Extremism in politics is a dangerous thing

The government got away with the austerity measures, the extreme failure of their projected growth and the welfare reforms. However, they didn’t get away with the tax cuts that will leave the wealthiest better off in combination with the welfare cuts. This proves great news as the concept of rewarding those who work is one I believe to be both ethically sound and essential for growth plans.

Extremism on either side of politics has always been a dangerous thing – combined with stupidity it is at its worst. If Osborne stood with a hangman’s noose around his neck, Mr I for Idiot, Duncan Smith, sitting in the luxury of his post-tax £1,600 a week and announcing he could live on £55 a week, would kick away the stool. No wonder there is a massive outcry, not to mention a nationwide petition demanding proof by acquiring over 25,000 signatures on its first day alone.

Increasing the income of the wealthiest while the majority of Britain’s real income drops has no moral justification. Therefore, it is not surprising that the more radical campaigners are having a field day. I read an emotive message plastered all over my facebook page from a local, extremely left wing counsellor last night. The message talked about how 1st April would bring the government down, claiming to “speak up for those that either cannot or don’t know how” and begging people not to “feel alone”.

This is hand in glove with the Labour Party’s current thinking, heavily influenced by policy co-ordinator Jon Cruddas, an idealist and ideologist who holds forth with passion on the gulf between politics and the working classes. These policies plan to attack the caricature villains, forcing property developers to use up any land with planning, repeating the bank bonus taxes. They champion the underdog worker, campaigning on defending their rights and enforcement of minimum wages. 

Scarily, there is talk of local councils getting their hands on most of the power for enforcement. This plan must be manna to the ears of the Unions, often the source of funding to the left wing counsellors who will surely sweep into a massive victory on 2nd May.

This traditional Union/Labour thinking has always been about us and them. Business owners automatically become the enemy who should be controlled at all costs. Economic realities are never a consideration. 

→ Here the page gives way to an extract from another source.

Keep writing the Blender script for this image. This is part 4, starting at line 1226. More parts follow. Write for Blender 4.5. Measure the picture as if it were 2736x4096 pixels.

Yet, who can blame the people of this country if they find the message appealing when contrasted with Osborne’s hand out to the wealthiest and the beyond-offensiveness of Duncan Smith. If Cameron and Clegg had anything going for them as a Coalition, it was surely to be the voice of Middle England – a sane and rational voice that champions business not least to care for those genuinely in need. In order for that voice to remain heard above that of extremism, they need to act now, fast and reverse the desperate damage that has been done in the last fortnight – and Ian Duncan Smith’s enforced resignation would be one tiny little start.

Jan Cavelle is founder of the Jan Cavelle Furniture Company.